WHAT IS BEING ASKED:
Work out how many lines of the listing hold the string "objects". Answer with that number alone.

DATA BLOCK:
****************

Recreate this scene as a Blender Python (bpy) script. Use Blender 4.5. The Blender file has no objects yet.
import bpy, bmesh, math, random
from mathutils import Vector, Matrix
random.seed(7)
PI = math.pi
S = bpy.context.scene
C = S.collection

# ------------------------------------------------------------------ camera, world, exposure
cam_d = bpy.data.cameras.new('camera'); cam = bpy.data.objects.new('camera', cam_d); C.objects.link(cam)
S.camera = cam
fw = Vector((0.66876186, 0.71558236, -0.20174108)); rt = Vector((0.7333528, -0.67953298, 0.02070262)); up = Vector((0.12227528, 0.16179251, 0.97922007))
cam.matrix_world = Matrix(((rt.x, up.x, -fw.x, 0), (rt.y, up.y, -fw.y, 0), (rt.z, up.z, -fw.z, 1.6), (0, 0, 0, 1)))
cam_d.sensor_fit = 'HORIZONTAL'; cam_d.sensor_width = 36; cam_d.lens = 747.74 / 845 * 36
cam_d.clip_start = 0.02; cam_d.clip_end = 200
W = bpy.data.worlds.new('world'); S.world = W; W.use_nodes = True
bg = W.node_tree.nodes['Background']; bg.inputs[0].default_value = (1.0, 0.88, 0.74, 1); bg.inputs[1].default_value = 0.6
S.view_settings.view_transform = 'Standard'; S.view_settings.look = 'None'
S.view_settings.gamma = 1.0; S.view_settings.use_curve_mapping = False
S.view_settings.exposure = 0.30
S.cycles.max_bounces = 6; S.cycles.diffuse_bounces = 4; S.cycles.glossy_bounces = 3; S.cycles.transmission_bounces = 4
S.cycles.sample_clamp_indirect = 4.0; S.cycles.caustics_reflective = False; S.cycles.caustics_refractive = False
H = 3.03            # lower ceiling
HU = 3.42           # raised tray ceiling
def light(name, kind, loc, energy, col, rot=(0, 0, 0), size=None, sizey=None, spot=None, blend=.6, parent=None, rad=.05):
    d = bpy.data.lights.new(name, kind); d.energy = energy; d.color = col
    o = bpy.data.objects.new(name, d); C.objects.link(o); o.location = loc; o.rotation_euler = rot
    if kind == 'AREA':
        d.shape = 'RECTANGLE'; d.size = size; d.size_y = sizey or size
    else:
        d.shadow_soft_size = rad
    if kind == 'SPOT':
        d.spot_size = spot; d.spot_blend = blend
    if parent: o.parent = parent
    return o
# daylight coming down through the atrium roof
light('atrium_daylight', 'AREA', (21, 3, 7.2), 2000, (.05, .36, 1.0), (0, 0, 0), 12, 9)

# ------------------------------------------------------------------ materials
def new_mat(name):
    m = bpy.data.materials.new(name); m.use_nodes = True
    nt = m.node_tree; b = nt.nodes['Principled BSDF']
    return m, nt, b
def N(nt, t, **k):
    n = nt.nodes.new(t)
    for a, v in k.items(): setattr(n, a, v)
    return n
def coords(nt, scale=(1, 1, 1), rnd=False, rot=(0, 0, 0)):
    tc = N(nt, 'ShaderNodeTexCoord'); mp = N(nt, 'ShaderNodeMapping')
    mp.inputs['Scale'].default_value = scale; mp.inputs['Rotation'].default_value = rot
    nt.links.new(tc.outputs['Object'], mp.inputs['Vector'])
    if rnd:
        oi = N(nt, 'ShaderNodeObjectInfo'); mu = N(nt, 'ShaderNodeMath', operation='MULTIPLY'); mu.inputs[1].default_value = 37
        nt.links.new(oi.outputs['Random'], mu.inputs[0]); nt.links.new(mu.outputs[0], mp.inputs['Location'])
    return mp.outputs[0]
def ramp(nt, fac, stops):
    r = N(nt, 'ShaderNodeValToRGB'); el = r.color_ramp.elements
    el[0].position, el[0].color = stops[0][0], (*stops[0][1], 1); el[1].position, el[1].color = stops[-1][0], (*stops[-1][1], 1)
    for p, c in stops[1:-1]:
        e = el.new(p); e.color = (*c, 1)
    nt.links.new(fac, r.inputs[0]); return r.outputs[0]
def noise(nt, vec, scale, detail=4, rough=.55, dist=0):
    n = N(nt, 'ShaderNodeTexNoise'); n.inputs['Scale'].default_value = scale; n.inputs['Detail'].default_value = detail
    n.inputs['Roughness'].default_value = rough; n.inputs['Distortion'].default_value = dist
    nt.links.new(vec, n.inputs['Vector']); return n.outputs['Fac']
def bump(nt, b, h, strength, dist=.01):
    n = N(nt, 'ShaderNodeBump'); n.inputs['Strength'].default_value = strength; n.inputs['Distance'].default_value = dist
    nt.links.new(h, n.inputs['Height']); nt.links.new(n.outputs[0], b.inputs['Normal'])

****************

COMPLETE RESPONSE:
3